Le séminaire a aussi abordé la question de la sécurité numérique. Des exercices ont simulé des tentatives de hameçonnage ciblant des reporters en zone de conflit. Les stagiaires ont installé des protocoles de double authentification et appris à chiffrer leurs échanges sensibles.
Enfin, un volet consacré au droit international humanitaire a souligné les obligations qui pèsent sur les journalistes couvrant les opérations militaires. Des cas pratiques sur la terminologie, la protection des civils et l’usage d’images choquantes ont consolidé la dimension éthique de la formation.
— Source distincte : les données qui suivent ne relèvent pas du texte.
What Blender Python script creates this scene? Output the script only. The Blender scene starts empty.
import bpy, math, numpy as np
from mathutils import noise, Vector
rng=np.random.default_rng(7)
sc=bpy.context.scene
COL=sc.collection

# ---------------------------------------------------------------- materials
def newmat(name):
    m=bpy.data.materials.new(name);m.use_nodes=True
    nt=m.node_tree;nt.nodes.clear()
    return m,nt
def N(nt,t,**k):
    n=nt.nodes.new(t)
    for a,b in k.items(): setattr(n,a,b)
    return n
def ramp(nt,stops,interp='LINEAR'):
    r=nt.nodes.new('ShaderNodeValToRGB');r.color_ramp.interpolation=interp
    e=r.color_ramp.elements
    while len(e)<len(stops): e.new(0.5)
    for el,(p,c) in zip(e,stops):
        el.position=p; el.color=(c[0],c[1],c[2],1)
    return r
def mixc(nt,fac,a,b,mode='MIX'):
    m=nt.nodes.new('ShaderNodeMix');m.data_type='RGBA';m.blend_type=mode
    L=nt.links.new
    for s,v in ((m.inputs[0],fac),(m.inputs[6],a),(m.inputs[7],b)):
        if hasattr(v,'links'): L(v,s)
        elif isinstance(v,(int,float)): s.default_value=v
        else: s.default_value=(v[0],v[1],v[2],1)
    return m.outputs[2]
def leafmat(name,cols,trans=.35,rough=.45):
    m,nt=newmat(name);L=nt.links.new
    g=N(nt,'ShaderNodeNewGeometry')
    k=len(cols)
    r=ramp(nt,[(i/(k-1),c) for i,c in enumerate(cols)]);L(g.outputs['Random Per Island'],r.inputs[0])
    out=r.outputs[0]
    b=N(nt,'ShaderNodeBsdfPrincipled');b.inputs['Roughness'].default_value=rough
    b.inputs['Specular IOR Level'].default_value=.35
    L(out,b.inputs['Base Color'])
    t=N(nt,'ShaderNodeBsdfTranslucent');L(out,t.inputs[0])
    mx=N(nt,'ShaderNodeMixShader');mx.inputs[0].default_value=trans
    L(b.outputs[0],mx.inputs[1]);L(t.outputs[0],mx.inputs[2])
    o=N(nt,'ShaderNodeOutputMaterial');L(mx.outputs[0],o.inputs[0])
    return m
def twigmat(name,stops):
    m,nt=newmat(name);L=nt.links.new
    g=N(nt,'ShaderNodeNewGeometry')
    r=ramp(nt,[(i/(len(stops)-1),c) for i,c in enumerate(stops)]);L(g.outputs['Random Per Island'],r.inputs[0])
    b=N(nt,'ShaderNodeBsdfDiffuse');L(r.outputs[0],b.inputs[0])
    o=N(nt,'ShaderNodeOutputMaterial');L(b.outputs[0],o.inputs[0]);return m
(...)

Défis et perspectives après la formation
À l’issue de la semaine, chaque participant a présenté un projet éditorial qu’il s’est engagé à publier dans les trois mois. Plusieurs promesses concernent le climat, la sécurité alimentaire ou les mouvements culturels urbains, thèmes prioritaires pour les lecteurs brazzavillois.
De retour chez eux, les reporters devront composer avec des salles de rédaction parfois sous-équipées, mais la dynamique collective née à Moscou constitue un socle. Un groupe Telegram, créé dès le premier soir, centralise tutoriels, offres de bourses et annonces de conférences.
À terme, les organisateurs espèrent transformer la master class en rendez-vous annuel. Les Congolais interrogés jugent que cet échange Sud-Sud élargi, où la Russie joue le rôle d’hôte, peut soutenir le développement de médias plus solides et, in fine, renforcer le débat public.